18 Ocak 2014 Cumartesi

Bayıra Karşı Yar Fakır


     Eskiden buralar hep tarla idi. Ekip biçip iyi kötü çıkan mahsulü tüccara gönderirdim. Tüccar da beğenirse aklına yatarsa kendi pazarında onu yayınlardı. 
     
     Eskiden daha çok yazardım bu blogda. Yazıp çizip iyi kötü çıkan yazıyı Okan'a gönderirdim. Okan da beğenirse twitterda paylaşır ve iyi okuma alırdı.

     Uzun süredir klavyenin tuşlarına senkronize basamıyorum sanırsam. Ya da o da değil bence, eğer sorun benim klavyede olsa, o zaman diğer klavyeler de mi benim gibi senkronize değil. Bence bizim tüccar artık bu tarladan ürün almaya kesmiş. Neyse biz yine de ekip biçmeyi bırakmayalım. Diğer çiftçi arkadaşlara duyurulur.

     Makina Kafa iki haftadır Cuma günleri yayınlanıyor. Bazıları için tercih sorunu çeker oldu. Beyaz mı? Okan mı? Bir çok kişi gibi bu tercih sorununu yaşamadım. 

     Asuman Krause ve Erkan Petekkaya'nın sırtlandığı bu haftaki program orta seviyede başladı, kötüye gitti sonra da iyi denilecek bir seviyede bitti. Asuman konuk olunca daha bi action bekledim programdan. Beklentileri tam olarak karşılamasa da halk dilinde çok bilinen ''Bayıra karşı yatır beni, tırmala beni, kaşı beni'' lakırdısı ile içimizdeki közü harladı diyebiliriz. Herkes bi azgınlık peşinde izleyici olarak bunu istiyoruz. Hadi ordan biri bi piçlik yapsa da gülsek derdindeyiz. 

     Geçmişini silemezsin bölümü de çok iyi olmuş beğendim. Konuklar gereği sadece iki kişide yapılabildi. Çünkü Asuman ve Petekkaya'nın geçmişinden söz edebiliriz. Diğer konukların eskiye dönük bi on yıllık falan medya mazilerinin olmadığı apaçık ortada. Fear Factor Asuman Krause'nin de eline bi şey verecekken gözlerinin açık olması gerektiğini ve onu görmesi gerektiğini de anlamış olduk. Erkan Petekkaya dansları ve Okan Bayülgen canlandırması kahkaha ile geçmişimizi zikti attı resmen :)

     Medya Kafa ile keçiler, fakırlar, camlar birer film şeridi gibi geçti.

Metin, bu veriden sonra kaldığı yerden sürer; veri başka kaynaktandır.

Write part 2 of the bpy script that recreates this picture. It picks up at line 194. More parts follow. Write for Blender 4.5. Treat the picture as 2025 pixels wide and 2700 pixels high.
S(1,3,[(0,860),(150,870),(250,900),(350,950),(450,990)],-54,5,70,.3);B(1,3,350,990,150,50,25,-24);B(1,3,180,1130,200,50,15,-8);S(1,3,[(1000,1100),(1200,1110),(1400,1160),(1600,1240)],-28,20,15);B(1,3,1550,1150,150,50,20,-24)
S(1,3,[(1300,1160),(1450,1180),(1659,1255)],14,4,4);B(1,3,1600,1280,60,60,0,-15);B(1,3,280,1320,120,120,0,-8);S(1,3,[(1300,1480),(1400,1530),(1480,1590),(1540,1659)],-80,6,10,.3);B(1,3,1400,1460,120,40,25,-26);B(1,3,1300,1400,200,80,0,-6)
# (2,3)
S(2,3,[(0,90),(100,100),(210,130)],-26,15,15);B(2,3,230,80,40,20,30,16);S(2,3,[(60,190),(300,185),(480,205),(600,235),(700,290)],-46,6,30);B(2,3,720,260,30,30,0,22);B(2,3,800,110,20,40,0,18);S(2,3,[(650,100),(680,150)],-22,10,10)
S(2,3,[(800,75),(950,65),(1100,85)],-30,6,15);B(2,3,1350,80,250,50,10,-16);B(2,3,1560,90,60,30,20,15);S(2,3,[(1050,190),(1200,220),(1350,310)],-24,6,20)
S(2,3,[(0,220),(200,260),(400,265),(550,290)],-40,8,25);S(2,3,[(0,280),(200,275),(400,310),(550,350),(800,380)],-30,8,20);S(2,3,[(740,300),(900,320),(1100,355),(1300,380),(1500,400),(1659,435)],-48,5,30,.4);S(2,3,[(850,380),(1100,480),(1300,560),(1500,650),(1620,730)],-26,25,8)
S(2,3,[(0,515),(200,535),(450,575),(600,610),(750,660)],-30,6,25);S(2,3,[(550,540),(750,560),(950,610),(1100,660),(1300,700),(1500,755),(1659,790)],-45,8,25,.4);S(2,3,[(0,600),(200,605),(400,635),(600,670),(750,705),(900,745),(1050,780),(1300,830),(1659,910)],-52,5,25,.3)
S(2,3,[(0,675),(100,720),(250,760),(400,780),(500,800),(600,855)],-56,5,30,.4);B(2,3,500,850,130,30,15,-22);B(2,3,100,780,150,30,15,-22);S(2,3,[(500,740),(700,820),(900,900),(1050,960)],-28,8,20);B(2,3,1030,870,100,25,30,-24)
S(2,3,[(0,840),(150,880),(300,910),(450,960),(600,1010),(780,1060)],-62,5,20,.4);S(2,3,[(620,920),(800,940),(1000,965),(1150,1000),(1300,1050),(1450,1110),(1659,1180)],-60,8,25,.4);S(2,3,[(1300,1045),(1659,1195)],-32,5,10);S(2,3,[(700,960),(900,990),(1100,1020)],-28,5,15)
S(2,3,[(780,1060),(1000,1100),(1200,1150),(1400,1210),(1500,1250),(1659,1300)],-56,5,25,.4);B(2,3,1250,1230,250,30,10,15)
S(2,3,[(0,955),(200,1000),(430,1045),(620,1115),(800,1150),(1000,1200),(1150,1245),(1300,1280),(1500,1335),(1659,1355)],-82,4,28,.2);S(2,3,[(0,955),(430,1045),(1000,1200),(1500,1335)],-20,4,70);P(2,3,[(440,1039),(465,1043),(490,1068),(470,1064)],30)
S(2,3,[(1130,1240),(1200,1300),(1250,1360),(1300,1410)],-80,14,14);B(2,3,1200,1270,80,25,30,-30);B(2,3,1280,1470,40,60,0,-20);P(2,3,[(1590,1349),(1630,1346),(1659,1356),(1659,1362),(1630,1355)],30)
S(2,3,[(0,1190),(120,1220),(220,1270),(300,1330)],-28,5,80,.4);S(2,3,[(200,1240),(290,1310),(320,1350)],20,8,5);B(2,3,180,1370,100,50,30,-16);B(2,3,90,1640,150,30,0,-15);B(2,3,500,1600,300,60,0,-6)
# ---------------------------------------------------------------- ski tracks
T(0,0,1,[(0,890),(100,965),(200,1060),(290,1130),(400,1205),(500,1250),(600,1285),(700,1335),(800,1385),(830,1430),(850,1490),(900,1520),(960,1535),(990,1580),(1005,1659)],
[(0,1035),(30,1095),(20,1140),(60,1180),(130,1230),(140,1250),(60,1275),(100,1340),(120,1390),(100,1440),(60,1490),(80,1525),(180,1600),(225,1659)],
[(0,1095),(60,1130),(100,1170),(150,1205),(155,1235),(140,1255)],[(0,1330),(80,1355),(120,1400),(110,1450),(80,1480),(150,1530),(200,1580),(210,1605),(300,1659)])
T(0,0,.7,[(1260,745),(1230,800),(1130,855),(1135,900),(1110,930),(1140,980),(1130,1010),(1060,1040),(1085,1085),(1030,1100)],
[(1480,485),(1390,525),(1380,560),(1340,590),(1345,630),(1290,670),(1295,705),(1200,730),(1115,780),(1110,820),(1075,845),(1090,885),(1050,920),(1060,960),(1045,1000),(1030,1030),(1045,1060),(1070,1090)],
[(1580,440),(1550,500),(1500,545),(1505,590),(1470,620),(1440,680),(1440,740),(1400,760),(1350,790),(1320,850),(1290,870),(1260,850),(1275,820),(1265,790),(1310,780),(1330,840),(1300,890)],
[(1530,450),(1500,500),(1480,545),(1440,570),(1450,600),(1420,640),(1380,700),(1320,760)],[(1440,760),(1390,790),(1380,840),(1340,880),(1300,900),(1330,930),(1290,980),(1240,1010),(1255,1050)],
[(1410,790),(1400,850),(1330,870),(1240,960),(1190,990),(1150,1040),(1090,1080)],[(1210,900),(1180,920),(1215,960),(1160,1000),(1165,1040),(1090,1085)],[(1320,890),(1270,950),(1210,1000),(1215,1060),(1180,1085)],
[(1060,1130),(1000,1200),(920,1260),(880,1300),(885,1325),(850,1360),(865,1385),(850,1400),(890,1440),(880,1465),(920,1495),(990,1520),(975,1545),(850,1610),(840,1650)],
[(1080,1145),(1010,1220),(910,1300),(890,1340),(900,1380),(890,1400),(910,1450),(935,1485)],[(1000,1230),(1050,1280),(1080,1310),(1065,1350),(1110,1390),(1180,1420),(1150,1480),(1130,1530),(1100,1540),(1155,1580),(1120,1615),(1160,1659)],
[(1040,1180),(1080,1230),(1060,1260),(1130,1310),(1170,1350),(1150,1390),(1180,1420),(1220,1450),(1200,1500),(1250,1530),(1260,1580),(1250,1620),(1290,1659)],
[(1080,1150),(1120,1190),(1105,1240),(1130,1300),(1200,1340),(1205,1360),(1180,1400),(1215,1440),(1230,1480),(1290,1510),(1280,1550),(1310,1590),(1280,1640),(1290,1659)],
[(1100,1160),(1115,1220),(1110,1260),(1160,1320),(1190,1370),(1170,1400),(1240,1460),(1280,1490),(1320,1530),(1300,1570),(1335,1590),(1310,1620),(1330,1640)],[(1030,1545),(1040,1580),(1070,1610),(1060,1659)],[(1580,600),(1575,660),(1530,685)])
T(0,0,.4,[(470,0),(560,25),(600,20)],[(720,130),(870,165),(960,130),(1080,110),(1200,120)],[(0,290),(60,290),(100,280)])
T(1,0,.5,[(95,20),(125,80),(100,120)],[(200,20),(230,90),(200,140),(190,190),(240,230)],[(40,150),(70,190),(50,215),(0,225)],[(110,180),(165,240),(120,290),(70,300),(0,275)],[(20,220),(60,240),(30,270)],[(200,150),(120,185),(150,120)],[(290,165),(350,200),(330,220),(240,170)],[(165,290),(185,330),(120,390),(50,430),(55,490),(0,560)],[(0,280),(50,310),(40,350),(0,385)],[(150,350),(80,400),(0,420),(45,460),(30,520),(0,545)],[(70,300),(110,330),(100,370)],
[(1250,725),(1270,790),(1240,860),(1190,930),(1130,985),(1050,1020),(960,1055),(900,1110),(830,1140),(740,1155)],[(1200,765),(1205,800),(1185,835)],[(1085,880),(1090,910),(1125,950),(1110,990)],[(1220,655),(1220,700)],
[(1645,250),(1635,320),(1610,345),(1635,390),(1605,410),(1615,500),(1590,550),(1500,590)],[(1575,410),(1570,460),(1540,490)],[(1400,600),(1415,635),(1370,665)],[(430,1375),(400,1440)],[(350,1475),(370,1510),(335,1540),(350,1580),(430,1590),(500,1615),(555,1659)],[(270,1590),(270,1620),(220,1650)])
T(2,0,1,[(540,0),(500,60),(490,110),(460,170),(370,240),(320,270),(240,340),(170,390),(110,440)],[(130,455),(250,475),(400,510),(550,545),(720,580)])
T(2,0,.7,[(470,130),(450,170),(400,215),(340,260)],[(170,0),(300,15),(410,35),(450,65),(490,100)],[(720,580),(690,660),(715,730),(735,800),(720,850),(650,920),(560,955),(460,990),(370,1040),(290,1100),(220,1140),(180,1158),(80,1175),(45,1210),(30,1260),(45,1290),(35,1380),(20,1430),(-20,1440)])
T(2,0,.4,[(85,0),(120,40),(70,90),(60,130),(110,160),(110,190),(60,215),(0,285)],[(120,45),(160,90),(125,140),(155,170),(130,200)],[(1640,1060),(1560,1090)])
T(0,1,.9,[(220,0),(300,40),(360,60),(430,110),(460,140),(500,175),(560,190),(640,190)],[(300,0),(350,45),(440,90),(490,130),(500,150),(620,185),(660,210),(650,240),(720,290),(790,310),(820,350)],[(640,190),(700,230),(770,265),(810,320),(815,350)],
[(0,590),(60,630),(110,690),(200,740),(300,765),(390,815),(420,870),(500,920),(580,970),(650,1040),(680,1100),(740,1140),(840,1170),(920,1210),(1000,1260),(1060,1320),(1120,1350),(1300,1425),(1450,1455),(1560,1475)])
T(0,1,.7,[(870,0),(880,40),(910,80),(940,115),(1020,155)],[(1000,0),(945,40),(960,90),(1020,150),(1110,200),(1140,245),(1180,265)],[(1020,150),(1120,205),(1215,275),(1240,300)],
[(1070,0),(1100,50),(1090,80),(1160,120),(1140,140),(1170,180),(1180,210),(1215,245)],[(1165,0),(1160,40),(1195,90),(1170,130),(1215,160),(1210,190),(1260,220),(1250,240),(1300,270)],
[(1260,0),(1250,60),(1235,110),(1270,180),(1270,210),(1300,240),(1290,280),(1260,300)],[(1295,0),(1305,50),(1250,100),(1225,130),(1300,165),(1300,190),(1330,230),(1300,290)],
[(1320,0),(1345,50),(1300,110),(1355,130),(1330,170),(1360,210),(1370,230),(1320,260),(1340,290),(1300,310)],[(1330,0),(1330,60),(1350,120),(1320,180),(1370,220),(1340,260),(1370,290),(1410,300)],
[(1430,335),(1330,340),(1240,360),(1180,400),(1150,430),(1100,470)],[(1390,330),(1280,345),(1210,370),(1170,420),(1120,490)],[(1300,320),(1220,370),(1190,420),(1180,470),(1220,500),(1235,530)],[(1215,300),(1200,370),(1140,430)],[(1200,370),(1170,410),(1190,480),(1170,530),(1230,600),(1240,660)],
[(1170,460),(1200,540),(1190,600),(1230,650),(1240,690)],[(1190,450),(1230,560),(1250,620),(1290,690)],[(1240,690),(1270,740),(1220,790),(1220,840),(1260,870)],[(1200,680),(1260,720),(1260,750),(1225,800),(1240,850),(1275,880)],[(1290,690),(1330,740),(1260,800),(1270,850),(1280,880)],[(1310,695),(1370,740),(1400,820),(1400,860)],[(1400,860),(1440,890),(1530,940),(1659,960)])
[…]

Erkan Petekkaya'nın bu adam da oy kullanıyor cümlesi gayet talihsizdi. Demokratik bir ülkede herkesin seçme ve seçilme hakkı vardır. İnsanlar IQ seviyesine göre seçme ve seçilme belirlense beş yüz elli vekili toplayamayız ne yazık ki. Ne olursa olsun bu ülkede bir çoban ile Aysu Kayacı'nın oyu eşit sayılacaktır. Çünkü egemenlik kayıtsız ve şartsız milletindir. Medya Kafa bölümünde her şeyi anlarım da o Özcan mıdır nedir onu programa çıkarmayı anlamam. Okan Bayülgen ve ekibinin geceye fiyaskosudur. Geçen hafta bi arkadaş çıktı bak ne güzel oldu. Ama hangi akla hizmet o adam çıkar bilemedim. Televizyona tekme atmaya az kalmıştı. #Makinakafa tagi ile twittera baktım, millet biri şunu indirsin vaziyetinde idi. Hayatımda ilk kez Okan'ın bir programında sıkılmaya başlamıştım. Değişik kaş boyaması, bir türlü toplanamayan o ''toparlıyorum'' neyse yine gerildim bak. Yazıyı bile burada sonlandırmak en iyisi.